Enfim, é a vida. Sei que não é a maneira mais brilhante de terminar um artigo, mas não vejo outro jeito além de cair no lugar comum. Como a vida, que é cheia de lugares-comuns.
  

Um comentário:

  1. Pouco, comparando com a nossa sofreguidão por esses 2 itens culturais. Confesso que aqui em BH estou lendo um pouco mais do que no RJ; Talvez por não ter um dodge para lavar, nem ter podido trazer os meus CD's, DVD's, MD's DAT's...
    As escolhas sobre o que ler é muito pessoal, bem como a quantidade.
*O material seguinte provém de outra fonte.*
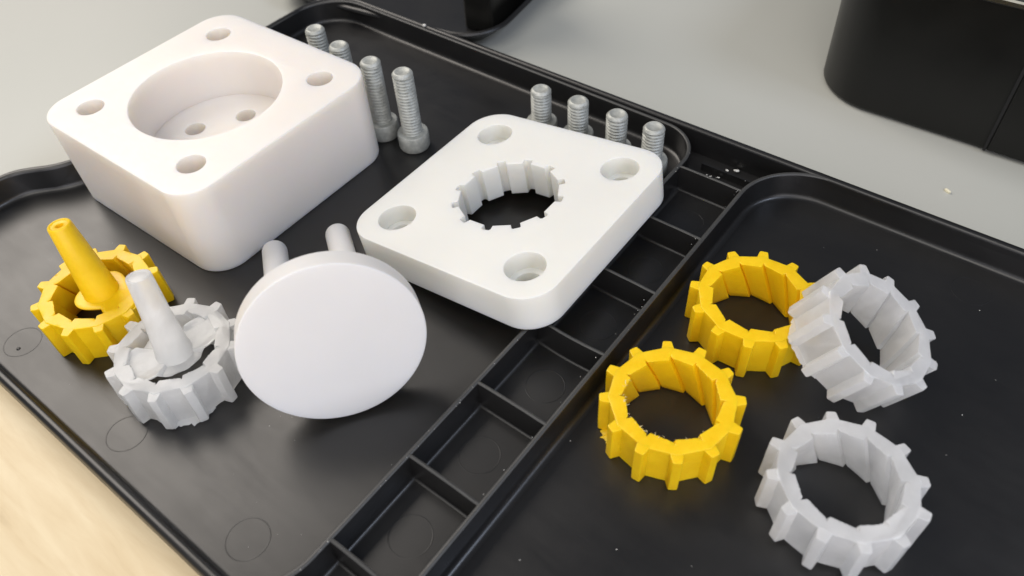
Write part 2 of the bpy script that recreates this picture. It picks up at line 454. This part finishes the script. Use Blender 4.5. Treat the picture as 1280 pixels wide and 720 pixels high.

Eu particularmente leio literatura brasileira, ficcional ou não. Agora mesmo estou lendo a biografia dos Matarazzo, por Ronaldo Costa Couto. As biografias, para me atrair, devem ser de alguém que fez alguma coisa, de ruim ou de bom. Eu mesmo li o "Corações Sujos" teu, que é um puta livro.
    Quanto a música, os gostos variam com o tempo. Confesso que não consigui ouvir inteiro o disco "Scream" do Ozzy, te tanta compressão que colocaram no estúdio. Curiosamente, aqui em BH e perto do trabalho existem excelentes lojas de discos (LP e CD). Achei, por exemplo, um documentário do album "The deep end", do Gov't mule; O LP "THe hard Way" do Point Blank, entre outros...
    Papai ouve sim mais música que mamãe, mas ele não tem mais a paciência de prospectar discos e novos artistas; até porque esse gosto deles é de 20 anos para cá.
    Você, na idade deles, teria a desenvoltura de hoje, os mesmo gosto ou ímpeto por novos sons?